Equation (4) is wrong. Either that, or the authors mean something
quite different by it than what it seems to mean; I haven't read the
paper carefully enough yet to know. Either way, the description
following it is extremely misleading. Equation (4) certainly does not
justify the conclusion that special relativity doesn't reproduce the
cosmological time dilation to first order; it does reproduce it.
When you take an FRW spacetime and approximate it as flat (which you
can do to a good approximation at low redshift in any FRW spacetime,
or exactly at arbitrary redshift in the Milne model), the velocity of a
galaxy relative to you is not the peculiar velocity v_{pec}. It's (to
first order, anyway) the peculiar velocity plus the Hubble velocity.

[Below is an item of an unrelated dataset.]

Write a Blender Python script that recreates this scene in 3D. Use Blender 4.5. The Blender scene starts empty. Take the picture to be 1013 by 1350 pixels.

So the special-relativistic prediction should not be
\gamma_{SR} = (1-v_{pec}^2/c^2)^{-1/2},
as they say, but
\gamma_{SR} = (1-v^2/c^2)^{-1/2}.
This is a good example of the usefulness of the Milne model in
error-checking. If you ever draw a conclusion that says that the
Milne model isn't consistent with special relativity, then it's 100%
guaranteed that you've made a mistake, because the Milne spacetime is
*precisely* the same as the Minkowski spacetime of special relativity.